Aim: Print word for word the first line of the listing below and every line after it, through the line with "return build(name, bm, material, parent)". Leave out the pictures and the rest.
□ □ □ □
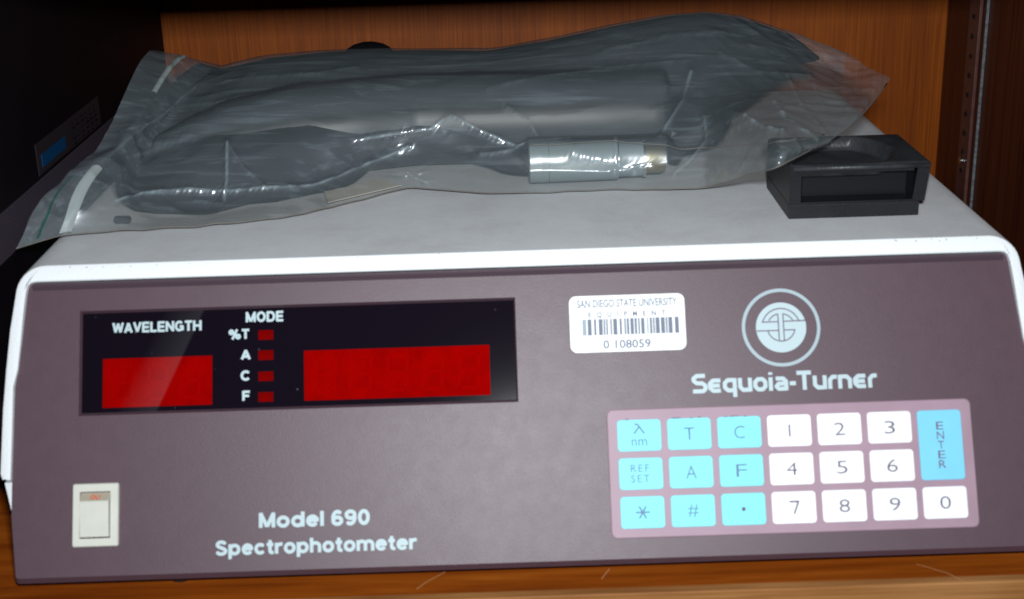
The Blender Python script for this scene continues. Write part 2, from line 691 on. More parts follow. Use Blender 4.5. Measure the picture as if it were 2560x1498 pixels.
# black case to the left with vent ribs and a small label
XL = -.1788
cs = empty('equipment_case', (XL - .05, .21, 0), 'tall black equipment case with vent ribs and a blue-marked label, standing left of the instrument', 'equipment')
bm = bmesh.new()
box(bm, XL - .10, XL, .045, .3485, .021, .1980, .002)
build('body', bm, 'case', cs)
for fx, fy in ((XL - .09, .14), (XL - .012, .14), (XL - .09, .33), (XL - .012, .33)):
    bm = bmesh.new()
    tube(bm, [(fx, fy, .0002), (fx, fy, .0208)], [.008, .009], 20)
    build('foot', bm, 'case', cs)
rib_top = hx(100, 440, XL)
rib_low = hx(100, 556, XL)
nr = 13
zt, zb = rib_top.z, rib_low.z
rib_me = None
for k in range(nr):
    z = zt + (zb - zt) * (k + .5) / nr
    hh = abs(zt - zb) / nr
    if rib_me is None:
        bm = bmesh.new()
        rings(bm, [[Vector((XL - .0001, y, z - hh * .42)), Vector((XL + .0008, y, z - hh * .18)), Vector((XL + .0008, y, z + hh * .25)), Vector((XL - .0001, y, z + hh * .42))] for y in (.047, .345)])
        o = build('rib', bm, 'ribs', cs)
        rib_me = o.data
        c0 = WPOS[o.name]
    else:
        finish(bpy.data.objects.new('rib', rib_me), cs, Vector((c0.x, c0.y, z + (c0.z - (zt + (zb - zt) * .5 / nr)))))


def side_quad(pts, off, name, material, parent):
    bm = bmesh.new()
    q = [hx(a, b, XL + off) for a, b in pts]
    ys_ = [p.y for p in q]
    zs_ = [p.z for p in q]
    y0, y1 = min(ys_), max(ys_)
    z0, z1 = sum(sorted(zs_)[:2]) / 2, sum(sorted(zs_)[2:]) / 2
    for a in (off - .0003, off):
        pass
    rings(bm, [[Vector((XL + a, y, z)) for y, z in ((y0, z0), (y1, z0), (y1, z1), (y0, z1))] for a in (off - .00025, off)])
    return build(name, bm, material, parent)


lb = side_quad([(95, 415), (250, 322), (243, 255), (88, 332)], .0004, 'label_plate', 'label_dark', cs)
side_quad([(106, 405), (163, 371), (160, 340), (103, 375)], .0007, 'blue_print', 'label_blue', lb)
pa, pb = hx(175, 330, XL), hx(240, 290, XL)
bm = bmesh.new()
for k in range(5):
    z = pa.z + .004 - k * .0022
    for j in range(6):
        y0 = pa.y + (pb.y - pa.y) * (j + .1) / 6
        y1 = pa.y + (pb.y - pa.y) * (j + .2 + .6 * random.random()) / 6
        bm.faces.new([bm.verts.new(Vector((XL + .0006, y, zz))) for y, zz in ((y0, z), (y1, z), (y1, z + .0007), (y0, z + .0007))])
tag(build('label_print', bm, 'case', lb), kind='stuff')

# ------------------------------------------------------------------ spectrophotometer
ins = empty('spectrophotometer', (.005, .15, 0), 'grey white benchtop spectrophotometer with plum front panel, red display windows and blue and white keypad', 'lab instrument')
CX = .0055


def mir(L):                        # closed outline from the left half (top middle -> down the left side)
    return L + [(2 * CX - x, s) for x, s in L[::-1]]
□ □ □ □
Result of the task:
The Blender Python script for this scene continues. Write part 2, from line 691 on. More parts follow. Use Blender 4.5. Measure the picture as if it were 2560x1498 pixels.
# black case to the left with vent ribs and a small label
XL = -.1788
cs = empty('equipment_case', (XL - .05, .21, 0), 'tall black equipment case with vent ribs and a blue-marked label, standing left of the instrument', 'equipment')
bm = bmesh.new()
box(bm, XL - .10, XL, .045, .3485, .021, .1980, .002)
build('body', bm, 'case', cs)
for fx, fy in ((XL - .09, .14), (XL - .012, .14), (XL - .09, .33), (XL - .012, .33)):
    bm = bmesh.new()
    tube(bm, [(fx, fy, .0002), (fx, fy, .0208)], [.008, .009], 20)
    build('foot', bm, 'case', cs)
rib_top = hx(100, 440, XL)
rib_low = hx(100, 556, XL)
nr = 13
zt, zb = rib_top.z, rib_low.z
rib_me = None
for k in range(nr):
    z = zt + (zb - zt) * (k + .5) / nr
    hh = abs(zt - zb) / nr
    if rib_me is None:
        bm = bmesh.new()
        rings(bm, [[Vector((XL - .0001, y, z - hh * .42)), Vector((XL + .0008, y, z - hh * .18)), Vector((XL + .0008, y, z + hh * .25)), Vector((XL - .0001, y, z + hh * .42))] for y in (.047, .345)])
        o = build('rib', bm, 'ribs', cs)
        rib_me = o.data
        c0 = WPOS[o.name]
    else:
        finish(bpy.data.objects.new('rib', rib_me), cs, Vector((c0.x, c0.y, z + (c0.z - (zt + (zb - zt) * .5 / nr)))))


def side_quad(pts, off, name, material, parent):
    bm = bmesh.new()
    q = [hx(a, b, XL + off) for a, b in pts]
    ys_ = [p.y for p in q]
    zs_ = [p.z for p in q]
    y0, y1 = min(ys_), max(ys_)
    z0, z1 = sum(sorted(zs_)[:2]) / 2, sum(sorted(zs_)[2:]) / 2
    for a in (off - .0003, off):
        pass
    rings(bm, [[Vector((XL + a, y, z)) for y, z in ((y0, z0), (y1, z0), (y1, z1), (y0, z1))] for a in (off - .00025, off)])
    return build(name, bm, material, parent)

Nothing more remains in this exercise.